I For Carnation ruotano attorno alla figura chiave di Brian McMahan, già con Squirrel Bait e Slint.

Dopo un primo Ep, Fight Songs, il gruppo[1] licenzia Marshmallows, lavoro notevole e già compiuto. Il suono, che discende dagli Slint, si è però ancor più snervato e liberato da ogni tipo di eccitazione. Il brano cardine rimane “Preparing To Receive You”, quasi nove minuti in cui, assieme alla forma canzone, viene rigettato ogni svolgimento positivo o costruttivo; l'andamento monotono, quasi un girotondo esistenziale, presume che tutto sia stato detto o fatto: si rimane in attesa dell'ineluttabile, qualunque esso sia. Questa poetica crepuscolare, in cui l'uomo ha subito uno scacco decisivo, può assumere toni da ballata (la delicata “On The Swing”, l'eponima “Marshmallows”), oppure minacciosi (“I Wear The Gold”) o minimalisti (“Salo”): che sia un'etica della rinuncia?

McMahan accarezza la propria sei corde come una lira e scruta la linea dell'orizzonte, correlativo oggettivo di un animo mai increspato dai tumulti del cuore o dalla sensazione della novità. Ogni passione spenta, egli presagisce la bianca nave della morte. Quietismo postmoderno? Il successivo For Carnation non si distacca da tale impressionismo compositivo: “A tribute To”, “Snooter” sono monologhi intonati al pianissimo, che si snodano fra accenni di percussioni, soffusi accordi di chitarra, blandi effetti elettronici, a metà fra Portishead e i più evoluti Labradford (quelli di Pico, per intenderci). Ancor più rarefatto del precedente, ma più costruito (grazie ad un accorto uso d'elettronica e tastiere), questo nuovo lavoro trova la sua cifra in un sentire spirituale che, come alcune branche della musica d'avanguardia, prende corpo quasi impercettibilmente sulla lunga distanza; l'assenza programmatica di picchi e saliscendi sonori fa sì che il pathos si condensi per accumulo e che possa dirsi compiuto solo alla fine delle sei composizioni.

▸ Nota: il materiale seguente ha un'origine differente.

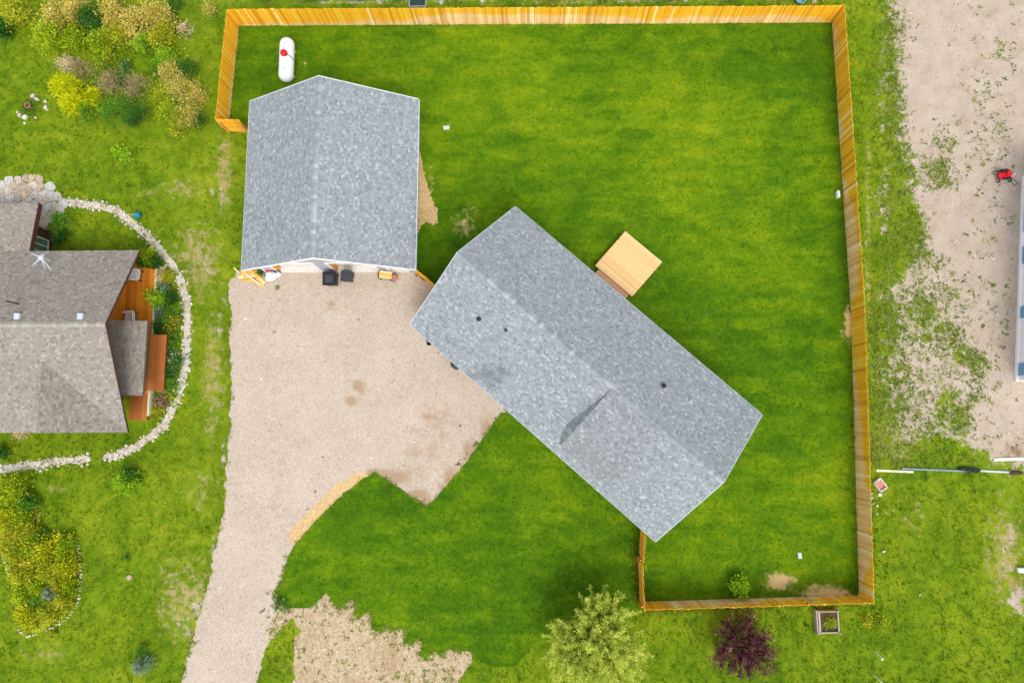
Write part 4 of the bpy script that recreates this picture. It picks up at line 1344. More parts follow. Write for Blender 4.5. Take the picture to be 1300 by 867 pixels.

Un dittico fondamentale che prosegue e rende essenziale la svolta di Spiderland.

 

[1] La prima formazione include Michael McMahan, chitarra; Doug McCombs, chitarra, basso; Johnny Herndon, batteria; Todd Cook, basso; Britt Walford; Dave Pajo. Nel 2000 abbiamo Michael McMahan, chitarra; Bobb Bruno, chitarra, tastiere; Todd Cook, basso; Rafe Mandel, chitarra, tastiere; Steve Goodfriend, batteria; collaborano: John McEntire; Dan Fliegel; Christian Frederickson; Kim Deal.